Specularity can nearly reach 100% magnetoresistance.

Quantum coherence significantly influences spin transport.

Magnetoresistance is largely independent of carrier lifetime differences.

Abstract

A simple tight-binding theoretical model is proposed for spin dependent, current-in-plane transport in highly coherent spin valve structures under specularity conditions. Using quantum-mechanically coherent and spatially quantized Fermi states in the considered multilayered system, a system of partial Boltzmann kinetic equations is built for relevant subbands to yield the expressions for conductance in parallel or antiparallel spin valve states and thus for the magneto-conductance.
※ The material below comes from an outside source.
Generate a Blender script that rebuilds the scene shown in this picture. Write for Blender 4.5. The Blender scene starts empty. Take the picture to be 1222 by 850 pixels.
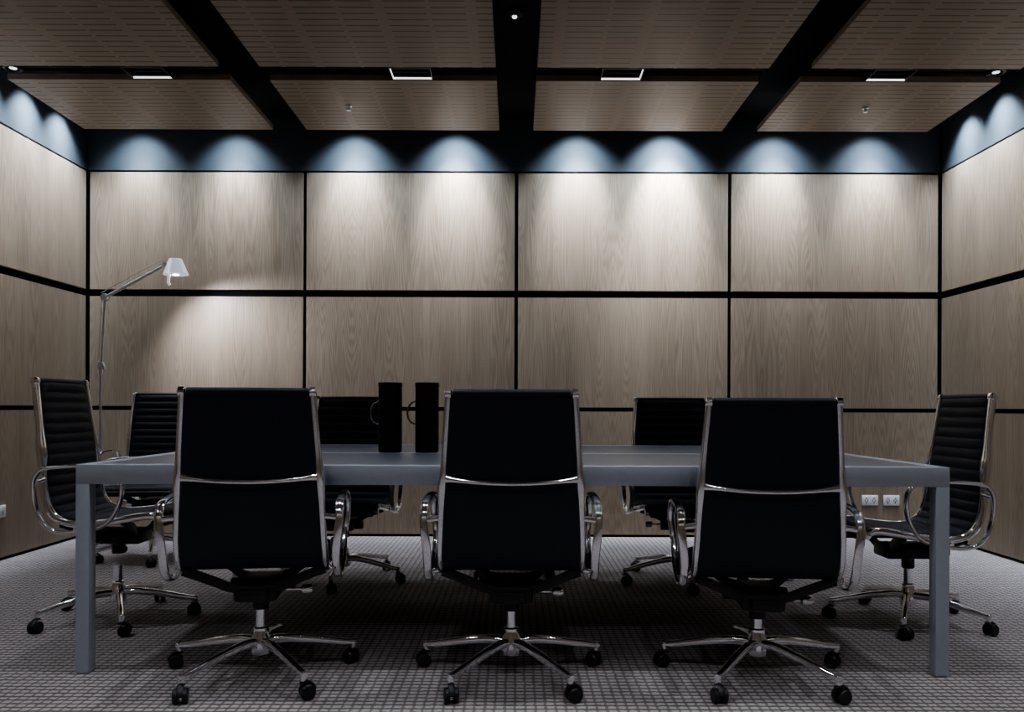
import bpy, math, random
from mathutils import Vector, Matrix
random.seed(3)
S = bpy.context.scene
COL = S.collection
try:
    S.view_settings.view_transform = 'AgX'
    S.view_settings.look = 'AgX - Medium High Contrast'
except Exception:
    pass

# ------------------------------------------------------------------ materials
def mat(name):
    m = bpy.data.materials.new(name); m.use_nodes = True
    nt = m.node_tree
    return m, nt, nt.nodes["Principled BSDF"]

def M(nt, op, a, b=None, c=None):
    n = nt.nodes.new("ShaderNodeMath"); n.operation = op
    for i, v in enumerate((a, b, c)):
        if v is None: continue
        if isinstance(v, (int, float)): n.inputs[i].default_value = v
        else: nt.links.new(v, n.inputs[i])
    return n.outputs[0]

def ramp(nt, fac, stops):
    r = nt.nodes.new("ShaderNodeValToRGB")
    el = r.color_ramp.elements
    while len(el) < len(stops): el.new(0.5)
    for e, (p, c) in zip(el, stops):
        e.position = p; e.color = (*c, 1)
    nt.links.new(fac, r.inputs[0])
    return r.outputs[0]

def comb(nt, x, y, z):
    n = nt.nodes.new("ShaderNodeCombineXYZ")
    for i, v in enumerate((x, y, z)):
        if isinstance(v, (int, float)): n.inputs[i].default_value = v
        else: nt.links.new(v, n.inputs[i])
    return n.outputs[0]

def noise(nt, vec, scale=1, detail=2, rough=.5):
    n = nt.nodes.new("ShaderNodeTexNoise")
    n.inputs["Scale"].default_value = scale; n.inputs["Detail"].default_value = detail
    n.inputs["Roughness"].default_value = rough
    nt.links.new(vec, n.inputs["Vector"])
    return n.outputs[0]

def coords(nt):
    tc = nt.nodes.new("ShaderNodeTexCoord"); s = nt.nodes.new("ShaderNodeSeparateXYZ")
    nt.links.new(tc.outputs["Object"], s.inputs[0])
    return tc.outputs["Object"], s.outputs[0], s.outputs[1], s.outputs[2]

def bump(nt, p, h, strength, dist=.002):
    b = nt.nodes.new("ShaderNodeBump"); b.inputs["Strength"].default_value = strength
    b.inputs["Distance"].default_value = dist
    nt.links.new(h, b.inputs["Height"]); nt.links.new(b.outputs[0], p.inputs["Normal"])

def simple(name, col, rough=.5, metal=0, spec=.5, var=.08, vs=40, sheen=0):
    m, nt, p = mat(name)
    o, x, y, z = coords(nt)
    n = noise(nt, o, vs, 3)
    c = ramp(nt, n, [(.3, tuple(v*(1-var) for v in col)), (.7, tuple(min(1, v*(1+var)) for v in col))])
    nt.links.new(c, p.inputs["Base Color"])
    p.inputs["Roughness"].default_value = rough; p.inputs["Metallic"].default_value = metal
    p.inputs["Specular IOR Level"].default_value = spec
    if sheen:
        p.inputs["Sheen Weight"].default_value = sheen
        p.inputs["Sheen Tint"].default_value = (.4, .55, 1, 1)
    return m

def emis(name, col, strength, base=None):
    m, nt, p = mat(name)
    p.inputs["Base Color"].default_value = (*(base or col), 1)
    p.inputs["Emission Color"].default_value = (*col, 1)
    p.inputs["Emission Strength"].default_value = strength
    return m

def wood_wall():
    m, nt, p = mat("oak_veneer")
    o, x, y, z = coords(nt)
    h = M(nt, 'ADD', M(nt, 'ADD', x, y), 40.0)
    lvl = M(nt, 'ADD', M(nt, 'GREATER_THAN', z, .96), M(nt, 'GREATER_THAN', z, 1.826))
    pid = M(nt, 'FLOOR', M(nt, 'DIVIDE', M(nt, 'ADD', x, 8.0), 1.6))
    leaf = .14
    u = M(nt, 'PINGPONG', h, leaf)
    idx = M(nt, 'FLOOR', M(nt, 'DIVIDE', h, leaf*2))
    seed = M(nt, 'ADD', M(nt, 'MULTIPLY', pid, 5.3), M(nt, 'MULTIPLY', lvl, 2.7))
    v1 = comb(nt, M(nt, 'MULTIPLY', u, 9.5), M(nt, 'ADD', seed, M(nt, 'MULTIPLY', idx, .35)), M(nt, 'MULTIPLY', z, .6))
    n1 = noise(nt, v1, 1.0, 1.0, .4)
    rings = M(nt, 'ADD', M(nt, 'MULTIPLY', M(nt, 'SINE', M(nt, 'MULTIPLY', n1, 170.0)), .5), .5)
    v2 = comb(nt, M(nt, 'MULTIPLY', h, 190.0), 0.0, M(nt, 'MULTIPLY', z, 4.0))
    n2 = noise(nt, v2, 1.0, 3, .6)
    v3 = comb(nt, M(nt, 'MULTIPLY', h, 9.0), seed, M(nt, 'MULTIPLY', z, .4))
    n3 = noise(nt, v3, 1.0, 2, .5)
    f = M(nt, 'ADD', M(nt, 'ADD', M(nt, 'MULTIPLY', rings, .17), M(nt, 'MULTIPLY', n2, .46)), M(nt, 'MULTIPLY', n3, .40))
    c = ramp(nt, f, [(.25, (.185, .142, .104)), (.55, (.29, .232, .176)), (.85, (.375, .308, .240))])
    nt.links.new(c, p.inputs["Base Color"])
    p.inputs["Roughness"].default_value = .42
    p.inputs["Specular IOR Level"].default_value = .3
    bump(nt, p, n2, .1, .001)
    return m

def wood_ceiling():
    m, nt, p = mat("slotted_timber")
    o, x, y, z = coords(nt)
    row = M(nt, 'DIVIDE', M(nt, 'ADD', y, 10.0), .064)
    fy = M(nt, 'FRACT', row)
    xs = M(nt, 'ADD', x, 20.0)
    fx = M(nt, 'FRACT', M(nt, 'DIVIDE', xs, .225))
    gx = M(nt, 'FRACT', M(nt, 'DIVIDE', xs, .45))
    slot = M(nt, 'MULTIPLY', M(nt, 'LESS_THAN', fy, .16), M(nt, 'LESS_THAN', fx, .90))
    slot = M(nt, 'MULTIPLY', slot, M(nt, 'LESS_THAN', gx, .88))
    g = nt.nodes.new("ShaderNodeNewGeometry"); s2 = nt.nodes.new("ShaderNodeSeparateXYZ")
    nt.links.new(g.outputs["Normal"], s2.inputs[0])
    slot = M(nt, 'MULTIPLY', slot, M(nt, 'GREATER_THAN', M(nt, 'ABSOLUTE', s2.outputs[2]), .5))
    v2 = comb(nt, M(nt, 'MULTIPLY', x, 6.0), M(nt, 'MULTIPLY', y, 90.0), 0.0)
    n2 = noise(nt, v2, 1.0, 3, .6)
    c = ramp(nt, n2, [(.3, (.19, .145, .108)), (.7, (.25, .197, .150))])
    mx = nt.nodes.new("ShaderNodeMix"); mx.data_type = 'RGBA'
    nt.links.new(slot, mx.inputs[0]); nt.links.new(c, mx.inputs[6]); mx.inputs[7].default_value = (.035, .027, .022, 1)
    nt.links.new(mx.outputs[2], p.inputs["Base Color"])
    p.inputs["Roughness"].default_value = .5
    return m

def carpet():
    m, nt, p = mat("woven_carpet")
    o, x, y, z = coords(nt)
    c1 = .033
    wob = M(nt, 'MULTIPLY', M(nt, 'SUBTRACT', noise(nt, o, 40, 2), .5), .014)
    fx = M(nt, 'FRACT', M(nt, 'DIVIDE', M(nt, 'ADD', M(nt, 'ADD', x, 20.0), wob), c1))
    fy = M(nt, 'FRACT', M(nt, 'DIVIDE', M(nt, 'ADD', M(nt, 'ADD', y, 20.0), wob), c1))
    dx = M(nt, 'LESS_THAN', fx, .28); dy = M(nt, 'LESS_THAN', fy, .36)
    dark = M(nt, 'MAXIMUM', M(nt, 'MULTIPLY', dx, .6), dy)
    n = noise(nt, o, 260, 3, .7); nb = noise(nt, o, 3, 3, .6)
    light = M(nt, 'SUBTRACT', 1.0, dark)
    f = M(nt, 'ADD', M(nt, 'ADD', M(nt, 'MULTIPLY', light, .54), .04), M(nt, 'ADD', M(nt, 'MULTIPLY', n, .3), M(nt, 'MULTIPLY', nb, .12)))
    c = ramp(nt, f, [(.12, (.085, .075, .075)), (.5, (.235, .21, .21)), (.85, (.46, .42, .42))])
    nt.links.new(c, p.inputs["Base Color"])
    p.inputs["Roughness"].default_value = .95; p.inputs["Specular IOR Level"].default_value = .1
    bump(nt, p, f, .6, .006)
    return m

WOOD = wood_wall(); CEIL = wood_ceiling(); CARPET = carpet()
BLACKGAP = simple("black_reveal", (.004, .004, .005), .8, spec=.05)
BLUE = simple("slate_blue_paint", (.058, .072, .086), .6, spec=.2, var=.03)
SOFFIT = simple("black_soffit", (.007, .008, .011), .7, spec=.15)
CHROME = simple("polished_aluminium", (.90, .91, .95), .09, 1.0, var=.02)
FABRIC = simple("black_fabric", (.008, .011, .020), .55, spec=.35, var=.3, vs=300, sheen=.06)
RUB = simple("black_plastic", (.012, .012, .014), .4, spec=.4)
DARKMET = simple("dark_cast_metal", (.02, .02, .023), .35, .5)
TABLE = simple("grey_powder_coat", (.46, .50, .59), .36, .35, var=.03)
TOP = simple("dark_slate_laminate", (.14, .155, .20), .32, .1, var=.04)
GROOVE = simple("groove_black", (.01, .01, .012), .6)
JUG = simple("matt_black_enamel", (.004, .004, .005), .5, spec=.2)
WHITE = simple("white_plastic", (.75, .77, .8), .4, var=.02)
LAMPAL = simple("satin_aluminium", (.60, .63, .68), .28, .85, var=.02)
SHADE = emis("lit_shade", (.78, .87, 1), .42, (.78, .82, .88))
SHADE.node_tree.nodes["Principled BSDF"].inputs["Metallic"].default_value = .5
SHADE.node_tree.nodes["Principled BSDF"].inputs["Roughness"].default_value = .3
GLOW = emis("lamp_glow", (.85, .92, 1), 1.6)
GLOWL = emis("reflector_glow", (.95, .97, 1), 1.6)
BULB = emis("bulb_glow", (.9, .95, 1), 14)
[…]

It is shown that specularity favors the magnetoresistance to reach its theoretical maximum for this structure close to 100%. This result is practically independent of the model parameters, in particular it does not even need that lifetimes of majority and minority carriers be different (as necessary for the quasiclassical regimes). The main MR effect in the considered limit is due to the transformation of coherent quantum states, induced by the relative rotation of magnetization in the FM layers. Numerical calculation based on the specific Boltzmann equation with an account of spin-dependent specular reflection at the interfaces is also performed for a typical choice of material parameters.